What this task involves => Your task is to write out the complete listing exactly as it is shown.

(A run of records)

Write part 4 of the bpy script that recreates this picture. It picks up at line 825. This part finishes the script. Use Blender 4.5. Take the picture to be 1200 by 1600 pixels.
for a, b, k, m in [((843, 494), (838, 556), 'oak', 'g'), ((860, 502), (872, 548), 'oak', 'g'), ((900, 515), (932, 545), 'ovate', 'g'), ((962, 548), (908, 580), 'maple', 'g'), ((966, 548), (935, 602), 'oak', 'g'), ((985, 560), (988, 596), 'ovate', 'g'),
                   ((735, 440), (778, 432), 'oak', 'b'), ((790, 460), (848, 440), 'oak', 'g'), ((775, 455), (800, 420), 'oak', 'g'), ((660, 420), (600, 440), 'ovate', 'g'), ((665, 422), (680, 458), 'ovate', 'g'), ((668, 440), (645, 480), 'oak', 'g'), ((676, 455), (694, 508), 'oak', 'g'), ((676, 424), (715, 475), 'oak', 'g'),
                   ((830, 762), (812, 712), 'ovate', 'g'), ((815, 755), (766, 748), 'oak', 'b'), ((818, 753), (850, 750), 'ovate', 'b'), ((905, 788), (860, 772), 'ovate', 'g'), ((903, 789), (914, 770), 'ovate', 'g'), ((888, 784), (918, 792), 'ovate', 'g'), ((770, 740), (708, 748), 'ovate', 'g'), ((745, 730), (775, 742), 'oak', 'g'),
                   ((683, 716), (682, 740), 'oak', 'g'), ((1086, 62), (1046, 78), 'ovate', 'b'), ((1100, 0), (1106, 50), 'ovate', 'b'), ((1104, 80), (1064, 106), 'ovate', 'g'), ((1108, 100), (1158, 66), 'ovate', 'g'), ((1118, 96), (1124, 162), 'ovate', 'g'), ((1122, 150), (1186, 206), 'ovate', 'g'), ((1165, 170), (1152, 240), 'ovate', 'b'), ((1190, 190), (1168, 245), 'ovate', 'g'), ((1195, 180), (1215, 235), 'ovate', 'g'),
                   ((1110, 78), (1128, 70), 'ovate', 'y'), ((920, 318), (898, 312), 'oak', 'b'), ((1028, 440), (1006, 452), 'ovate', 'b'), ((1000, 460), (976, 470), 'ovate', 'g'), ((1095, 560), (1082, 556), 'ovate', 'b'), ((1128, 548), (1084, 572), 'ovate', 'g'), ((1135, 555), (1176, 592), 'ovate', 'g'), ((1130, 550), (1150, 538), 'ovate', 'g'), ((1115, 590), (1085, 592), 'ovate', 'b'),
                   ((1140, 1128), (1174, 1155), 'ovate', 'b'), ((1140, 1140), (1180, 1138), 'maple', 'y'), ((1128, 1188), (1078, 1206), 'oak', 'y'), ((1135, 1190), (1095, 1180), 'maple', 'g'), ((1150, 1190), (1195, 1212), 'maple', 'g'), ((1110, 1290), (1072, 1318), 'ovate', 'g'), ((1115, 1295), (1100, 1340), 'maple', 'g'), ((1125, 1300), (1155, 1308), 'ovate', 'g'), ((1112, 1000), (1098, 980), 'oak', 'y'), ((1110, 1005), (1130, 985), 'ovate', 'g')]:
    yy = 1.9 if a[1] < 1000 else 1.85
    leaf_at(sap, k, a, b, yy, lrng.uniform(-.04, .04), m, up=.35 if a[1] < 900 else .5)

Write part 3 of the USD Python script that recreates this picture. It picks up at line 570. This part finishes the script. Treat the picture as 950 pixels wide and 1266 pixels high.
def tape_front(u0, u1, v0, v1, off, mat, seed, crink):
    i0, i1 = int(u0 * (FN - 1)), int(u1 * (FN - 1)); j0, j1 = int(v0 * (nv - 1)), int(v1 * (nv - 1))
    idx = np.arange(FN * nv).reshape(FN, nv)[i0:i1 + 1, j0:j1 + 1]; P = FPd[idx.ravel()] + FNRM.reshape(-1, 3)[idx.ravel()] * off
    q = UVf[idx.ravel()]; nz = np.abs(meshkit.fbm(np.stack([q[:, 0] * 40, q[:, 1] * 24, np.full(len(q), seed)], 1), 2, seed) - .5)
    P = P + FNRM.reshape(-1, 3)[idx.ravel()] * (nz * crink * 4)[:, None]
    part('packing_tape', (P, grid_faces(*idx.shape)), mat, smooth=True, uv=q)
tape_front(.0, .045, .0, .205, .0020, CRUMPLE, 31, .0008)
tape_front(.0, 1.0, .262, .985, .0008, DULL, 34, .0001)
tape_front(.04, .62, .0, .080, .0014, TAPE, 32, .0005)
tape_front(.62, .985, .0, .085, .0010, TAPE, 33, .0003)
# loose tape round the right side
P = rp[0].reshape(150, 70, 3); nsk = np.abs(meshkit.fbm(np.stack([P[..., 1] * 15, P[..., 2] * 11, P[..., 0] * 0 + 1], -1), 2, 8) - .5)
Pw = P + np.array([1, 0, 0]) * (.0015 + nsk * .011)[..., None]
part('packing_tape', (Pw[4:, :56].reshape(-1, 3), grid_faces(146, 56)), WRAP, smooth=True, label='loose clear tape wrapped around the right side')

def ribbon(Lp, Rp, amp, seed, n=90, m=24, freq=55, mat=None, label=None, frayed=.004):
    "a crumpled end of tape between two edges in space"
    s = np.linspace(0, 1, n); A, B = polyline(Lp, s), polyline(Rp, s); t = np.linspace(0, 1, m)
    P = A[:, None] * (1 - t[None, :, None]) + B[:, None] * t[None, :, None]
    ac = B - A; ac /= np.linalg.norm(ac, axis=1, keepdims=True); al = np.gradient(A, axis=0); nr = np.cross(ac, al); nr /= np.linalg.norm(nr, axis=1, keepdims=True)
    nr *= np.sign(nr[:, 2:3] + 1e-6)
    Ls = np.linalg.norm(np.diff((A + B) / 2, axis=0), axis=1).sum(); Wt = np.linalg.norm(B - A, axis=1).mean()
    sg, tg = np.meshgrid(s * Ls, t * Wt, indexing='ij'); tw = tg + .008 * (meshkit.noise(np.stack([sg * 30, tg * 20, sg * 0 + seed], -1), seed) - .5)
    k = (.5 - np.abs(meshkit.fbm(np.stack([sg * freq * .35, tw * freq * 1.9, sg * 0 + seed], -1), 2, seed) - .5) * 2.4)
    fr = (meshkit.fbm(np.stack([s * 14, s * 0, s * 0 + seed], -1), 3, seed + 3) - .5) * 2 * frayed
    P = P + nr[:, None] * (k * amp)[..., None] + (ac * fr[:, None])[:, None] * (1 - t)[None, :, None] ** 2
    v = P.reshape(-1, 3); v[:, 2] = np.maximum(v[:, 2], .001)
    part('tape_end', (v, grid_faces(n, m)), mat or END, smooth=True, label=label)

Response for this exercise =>
Write part 4 of the bpy script that recreates this picture. It picks up at line 825. This part finishes the script. Use Blender 4.5. Take the picture to be 1200 by 1600 pixels.
for a, b, k, m in [((843, 494), (838, 556), 'oak', 'g'), ((860, 502), (872, 548), 'oak', 'g'), ((900, 515), (932, 545), 'ovate', 'g'), ((962, 548), (908, 580), 'maple', 'g'), ((966, 548), (935, 602), 'oak', 'g'), ((985, 560), (988, 596), 'ovate', 'g'),
                   ((735, 440), (778, 432), 'oak', 'b'), ((790, 460), (848, 440), 'oak', 'g'), ((775, 455), (800, 420), 'oak', 'g'), ((660, 420), (600, 440), 'ovate', 'g'), ((665, 422), (680, 458), 'ovate', 'g'), ((668, 440), (645, 480), 'oak', 'g'), ((676, 455), (694, 508), 'oak', 'g'), ((676, 424), (715, 475), 'oak', 'g'),
                   ((830, 762), (812, 712), 'ovate', 'g'), ((815, 755), (766, 748), 'oak', 'b'), ((818, 753), (850, 750), 'ovate', 'b'), ((905, 788), (860, 772), 'ovate', 'g'), ((903, 789), (914, 770), 'ovate', 'g'), ((888, 784), (918, 792), 'ovate', 'g'), ((770, 740), (708, 748), 'ovate', 'g'), ((745, 730), (775, 742), 'oak', 'g'),
                   ((683, 716), (682, 740), 'oak', 'g'), ((1086, 62), (1046, 78), 'ovate', 'b'), ((1100, 0), (1106, 50), 'ovate', 'b'), ((1104, 80), (1064, 106), 'ovate', 'g'), ((1108, 100), (1158, 66), 'ovate', 'g'), ((1118, 96), (1124, 162), 'ovate', 'g'), ((1122, 150), (1186, 206), 'ovate', 'g'), ((1165, 170), (1152, 240), 'ovate', 'b'), ((1190, 190), (1168, 245), 'ovate', 'g'), ((1195, 180), (1215, 235), 'ovate', 'g'),
                   ((1110, 78), (1128, 70), 'ovate', 'y'), ((920, 318), (898, 312), 'oak', 'b'), ((1028, 440), (1006, 452), 'ovate', 'b'), ((1000, 460), (976, 470), 'ovate', 'g'), ((1095, 560), (1082, 556), 'ovate', 'b'), ((1128, 548), (1084, 572), 'ovate', 'g'), ((1135, 555), (1176, 592), 'ovate', 'g'), ((1130, 550), (1150, 538), 'ovate', 'g'), ((1115, 590), (1085, 592), 'ovate', 'b'),
                   ((1140, 1128), (1174, 1155), 'ovate', 'b'), ((1140, 1140), (1180, 1138), 'maple', 'y'), ((1128, 1188), (1078, 1206), 'oak', 'y'), ((1135, 1190), (1095, 1180), 'maple', 'g'), ((1150, 1190), (1195, 1212), 'maple', 'g'), ((1110, 1290), (1072, 1318), 'ovate', 'g'), ((1115, 1295), (1100, 1340), 'maple', 'g'), ((1125, 1300), (1155, 1308), 'ovate', 'g'), ((1112, 1000), (1098, 980), 'oak', 'y'), ((1110, 1005), (1130, 985), 'ovate', 'g')]:
    yy = 1.9 if a[1] < 1000 else 1.85
    leaf_at(sap, k, a, b, yy, lrng.uniform(-.04, .04), m, up=.35 if a[1] < 900 else .5)

Write part 3 of the USD Python script that recreates this picture. It picks up at line 570. This part finishes the script. Treat the picture as 950 pixels wide and 1266 pixels high.
def tape_front(u0, u1, v0, v1, off, mat, seed, crink):
    i0, i1 = int(u0 * (FN - 1)), int(u1 * (FN - 1)); j0, j1 = int(v0 * (nv - 1)), int(v1 * (nv - 1))
    idx = np.arange(FN * nv).reshape(FN, nv)[i0:i1 + 1, j0:j1 + 1]; P = FPd[idx.ravel()] + FNRM.reshape(-1, 3)[idx.ravel()] * off
    q = UVf[idx.ravel()]; nz = np.abs(meshkit.fbm(np.stack([q[:, 0] * 40, q[:, 1] * 24, np.full(len(q), seed)], 1), 2, seed) - .5)
    P = P + FNRM.reshape(-1, 3)[idx.ravel()] * (nz * crink * 4)[:, None]
    part('packing_tape', (P, grid_faces(*idx.shape)), mat, smooth=True, uv=q)
tape_front(.0, .045, .0, .205, .0020, CRUMPLE, 31, .0008)
tape_front(.0, 1.0, .262, .985, .0008, DULL, 34, .0001)
tape_front(.04, .62, .0, .080, .0014, TAPE, 32, .0005)
tape_front(.62, .985, .0, .085, .0010, TAPE, 33, .0003)
# loose tape round the right side
P = rp[0].reshape(150, 70, 3); nsk = np.abs(meshkit.fbm(np.stack([P[..., 1] * 15, P[..., 2] * 11, P[..., 0] * 0 + 1], -1), 2, 8) - .5)
Pw = P + np.array([1, 0, 0]) * (.0015 + nsk * .011)[..., None]
part('packing_tape', (Pw[4:, :56].reshape(-1, 3), grid_faces(146, 56)), WRAP, smooth=True, label='loose clear tape wrapped around the right side')

def ribbon(Lp, Rp, amp, seed, n=90, m=24, freq=55, mat=None, label=None, frayed=.004):
    "a crumpled end of tape between two edges in space"
    s = np.linspace(0, 1, n); A, B = polyline(Lp, s), polyline(Rp, s); t = np.linspace(0, 1, m)
    P = A[:, None] * (1 - t[None, :, None]) + B[:, None] * t[None, :, None]
    ac = B - A; ac /= np.linalg.norm(ac, axis=1, keepdims=True); al = np.gradient(A, axis=0); nr = np.cross(ac, al); nr /= np.linalg.norm(nr, axis=1, keepdims=True)
    nr *= np.sign(nr[:, 2:3] + 1e-6)
    Ls = np.linalg.norm(np.diff((A + B) / 2, axis=0), axis=1).sum(); Wt = np.linalg.norm(B - A, axis=1).mean()
    sg, tg = np.meshgrid(s * Ls, t * Wt, indexing='ij'); tw = tg + .008 * (meshkit.noise(np.stack([sg * 30, tg * 20, sg * 0 + seed], -1), seed) - .5)
    k = (.5 - np.abs(meshkit.fbm(np.stack([sg * freq * .35, tw * freq * 1.9, sg * 0 + seed], -1), 2, seed) - .5) * 2.4)
    fr = (meshkit.fbm(np.stack([s * 14, s * 0, s * 0 + seed], -1), 3, seed + 3) - .5) * 2 * frayed
    P = P + nr[:, None] * (k * amp)[..., None] + (ac * fr[:, None])[:, None] * (1 - t)[None, :, None] ** 2
    v = P.reshape(-1, 3); v[:, 2] = np.maximum(v[:, 2], .001)
    part('tape_end', (v, grid_faces(n, m)), mat or END, smooth=True, label=label)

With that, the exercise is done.